Sunday, 8 December 2024

Celebrating the late John Prescott MP

 

Here’s a thought.

The late John Prescott and former deputy prime minister, ought to be celebrated as the first - indeed the only UK politician - ever to promote an integrated transport policy. His infamous 1998 White Paper.

 Instead, he was humiliated

 Infamous because it terrified his boss, Prime Minister Tony Blair who saw it as anti-motorist.

Blair feared a backlash from the road lobby, stoked by the right wing Daily Mail who would put the frighteners up Middle England.



 Prescott’s proposals sadly back-fired, as his own party, Labour, turned on him and rejected his plans.

 Prescott was punished by having his transport brief taken away from him.

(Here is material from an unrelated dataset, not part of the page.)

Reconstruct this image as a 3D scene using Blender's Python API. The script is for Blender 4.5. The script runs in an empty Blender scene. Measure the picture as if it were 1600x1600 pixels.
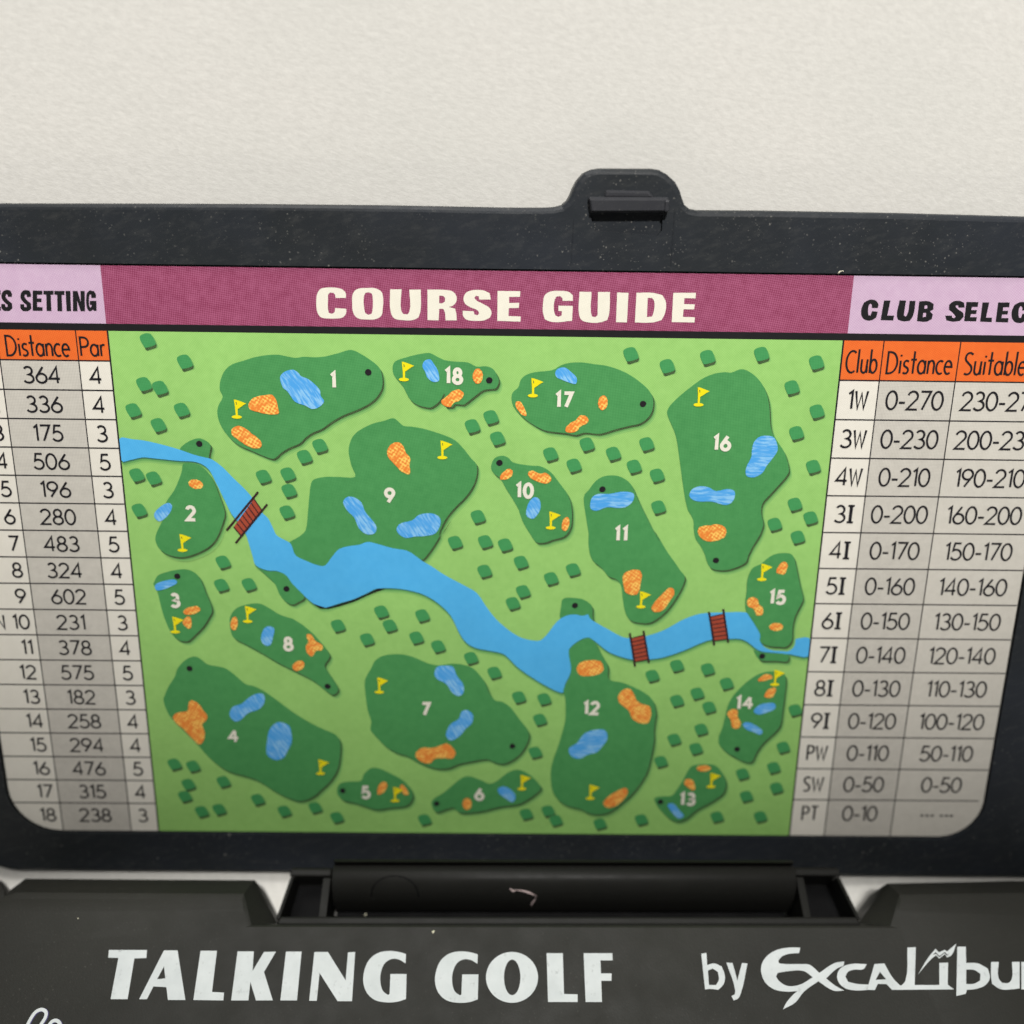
import bpy, bmesh, math, random
from mathutils import Vector, Matrix
from mathutils.geometry import tessellate_polygon
random.seed(7)
MM = 0.001
sc = bpy.context.scene
COL = sc.collection

# ---------------------------------------------------------------- camera (mm, table top is z = 0)
CAM_POS=(2.6383,-74.5137,149.2892)
CAM_ROT=[[0.999865, -0.010942, -0.012229], [0.002939, 0.852592, -0.52257], [0.016144, 0.522463, 0.852509]]
CARD_ORIGIN=(-40.0000,0.0000,64.3265)

cam_d = bpy.data.cameras.new('camera')
cam = bpy.data.objects.new('camera', cam_d); COL.objects.link(cam)
cam.matrix_world = Matrix.Translation(Vector(CAM_POS) * MM) @ Matrix(CAM_ROT).to_4x4()
cam_d.sensor_width = 36.0; cam_d.lens = 36.0
cam_d.clip_start = 0.002; cam_d.clip_end = 20.0
cam_d.dof.use_dof = True; cam_d.dof.focus_distance = 0.1125; cam_d.dof.aperture_fstop = 11.5
sc.camera = cam

# ---------------------------------------------------------------- light: a plain indoor room and two added spots
W = bpy.data.worlds.new('World'); sc.world = W; W.use_nodes = True
bg = W.node_tree.nodes['Background']
bg.inputs[0].default_value = (1.0, 0.98, 0.95, 1); bg.inputs[1].default_value = 0.115
def aim(o, target):
    d = (Vector(target) - o.location)
    o.rotation_euler = d.to_track_quat('-Z', 'Y').to_euler()
def area_light(name, loc, target, size, power, col):
    l = bpy.data.lights.new(name, 'AREA'); l.shape = 'SQUARE'; l.size = size; l.energy = power; l.color = col
    o = bpy.data.objects.new(name, l); COL.objects.link(o); o.location = loc; aim(o, target); return o
def spot_light(name, loc, target, angle, blend, power, col, radius):
    l = bpy.data.lights.new(name, 'SPOT'); l.energy = power; l.color = col
    l.spot_size = math.radians(angle); l.spot_blend = blend; l.shadow_soft_size = radius
    o = bpy.data.objects.new(name, l); COL.objects.link(o); o.location = loc; aim(o, target); return o
area_light('ceiling_lamp', (-0.16, 0.36, 0.98), (0, -0.05, 0.02), 0.26, 3.6, (1.0, 0.975, 0.94))
spot_light('added_lid_spot', (0.12, -0.11, 0.85), (0.022, 0.275, 0.10), 46.5, 0.26, 31.5, (1.0, 0.975, 0.94), 0.025)  # added spot; its soft cone edge stands in for shade down the lid
spot_light('added_base_spot', (0.03, -0.15, 0.90), (0.00, -0.470, 0.02), 54.0, 0.03, 20.0, (1.0, 0.985, 0.95), 0.004)  # added spot with a hard cone edge, brightens only base and hinge gap
sc.view_settings.view_transform = 'Standard'; sc.view_settings.look = 'None'
sc.view_settings.gamma = 1.0; sc.view_settings.exposure = 0.0; sc.view_settings.use_curve_mapping = False

# ---------------------------------------------------------------- material helpers
def lin(c):
    f = lambda x: x / 12.92 if x <= 0.04045 else ((x + 0.055) / 1.055) ** 2.4
    return tuple(f(v / 255.0) for v in c) + (1.0,)
def new_mat(name, rough=0.5, spec=0.5):
    m = bpy.data.materials.new(name); m.use_nodes = True
    nt = m.node_tree; b = nt.nodes['Principled BSDF']
    b.inputs['Roughness'].default_value = rough
    b.inputs['Specular IOR Level'].default_value = spec
    return m, nt, b
def N(nt, t, **kw):
    n = nt.nodes.new(t)
    for k, v in kw.items(): setattr(n, k, v)
    return n
def math_n(nt, op, a, b=None):
    n = N(nt, 'ShaderNodeMath', operation=op)
    for i, x in enumerate((a, b)):
        if x is None: continue
        if isinstance(x, (int, float)): n.inputs[i].default_value = x
        else: nt.links.new(x, n.inputs[i])
    return n.outputs[0]
def mix_c(nt, fac, c1, c2):
    n = N(nt, 'ShaderNodeMix', data_type='RGBA')
    for sock, x in ((n.inputs[0], fac), (n.inputs[6], c1), (n.inputs[7], c2)):
        if isinstance(x, tuple): sock.default_value = x
        elif isinstance(x, (int, float)): sock.default_value = x
        else: nt.links.new(x, sock)
    return n.outputs[2]
def coords(nt, rot=0.0, scale=(1, 1, 1)):
    tc = N(nt, 'ShaderNodeTexCoord'); mp = N(nt, 'ShaderNodeMapping', vector_type='TEXTURE')
    mp.inputs['Rotation'].default_value = rot if isinstance(rot, tuple) else (0, 0, rot); mp.inputs['Scale'].default_value = tuple(1.0 / x for x in scale)
    nt.links.new(tc.outputs['Object'], mp.inputs['Vector']); return mp.outputs['Vector']
def noise(nt, vec, scale, detail=3.0, rough=0.55):
    n = N(nt, 'ShaderNodeTexNoise'); n.inputs['Scale'].default_value = scale
    n.inputs['Detail'].default_value = detail; n.inputs['Roughness'].default_value = rough
    nt.links.new(vec, n.inputs['Vector']); return n.outputs['Fac']
def ramp(nt, fac, lo, hi):
    n = N(nt, 'ShaderNodeMapRange'); n.inputs['From Min'].default_value = lo; n.inputs['From Max'].default_value = hi
    nt.links.new(fac, n.inputs['Value']); return n.outputs['Result']
def bump(nt, b, height, strength, dist):
    n = N(nt, 'ShaderNodeBump'); n.inputs['Strength'].default_value = strength; n.inputs['Distance'].default_value = dist
    nt.links.new(height, n.inputs['Height']); nt.links.new(n.outputs['Normal'], b.inputs['Normal'])
def screen(nt, pitch_mm, ang):
    """printed halftone screen, 0..1"""
    v = coords(nt, ang); sx = N(nt, 'ShaderNodeSeparateXYZ'); nt.links.new(v, sx.inputs[0])
    k = 2 * math.pi / (pitch_mm * MM)
    a = math_n(nt, 'SINE', math_n(nt, 'MULTIPLY', sx.outputs[0], k))
    c = math_n(nt, 'SINE', math_n(nt, 'MULTIPLY', sx.outputs[1], k))
    return math_n(nt, 'MULTIPLY_ADD', math_n(nt, 'MULTIPLY', a, c), 0.5) if False else math_n(nt, 'ADD', math_n(nt, 'MULTIPLY', math_n(nt, 'MULTIPLY', a, c), 0.5), 0.5)
def ink(name, c1, c2=None, pitch=0.30, ang=0.5, rough=0.42, mottle=0.06):
    """printed ink on coated card: two inks in a halftone screen and a faint uneven lay-down"""
    m, nt, b = new_mat(name, rough, 0.3)
    c2 = c2 or c1
    s = screen(nt, pitch, ang)
    g = noise(nt, coords(nt), 900.0, 4.0, 0.7)
    s2 = math_n(nt, 'ADD', s, math_n(nt, 'MULTIPLY', math_n(nt, 'SUBTRACT', g, 0.5), 1.1))
    s2 = ramp(nt, s2, 0.15, 0.85)
    col = mix_c(nt, s2, lin(c1), lin(c2))
    big = noise(nt, coords(nt), 120.0, 3.0, 0.6)
    k = ramp(nt, big, 0.3, 0.7)
    hsv = N(nt, 'ShaderNodeHueSaturation'); nt.links.new(col, hsv.inputs['Color'])
    v = math_n(nt, 'ADD', math_n(nt, 'MULTIPLY', k, 2 * mottle), 1.0 - mottle)
    nt.links.new(v, hsv.inputs['Value'])
    nt.links.new(hsv.outputs[0], b.inputs['Base Color'])
    return m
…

The report had centred on the need to reduce car dependency to address the need to reduce congestion and pollution which was becoming worse by the minute. Bus and train travel was also poor and expensive.

This was a telling moment in Britain’s transport history and a brief look at the details reveals what a missed opportunity this was for the health of the nation, in particular the need to reduce transport pollution to help stave off climate change.

Cycling figured large in Prescott’s plan, laying the ground work for creating the safe roads needed if cycling as transport was ever to fulfil its promise. The stuff of dreams. Bus and train services would also become more efficient and cheaper in a plan aiming to better coordinate all transport modes and to offer people greater choice.

 As is well known, Britain has never had a transport policy. And judging by what happened to Prescott, it never will.

Bias towards the roads lobby and vested interests in the multi-£billions roads construction industry remains the major obstacle to achieving anything approaching integration.

That and a laissez-faire approach from the many government departments which need to co-operate to achieve it that is the killer.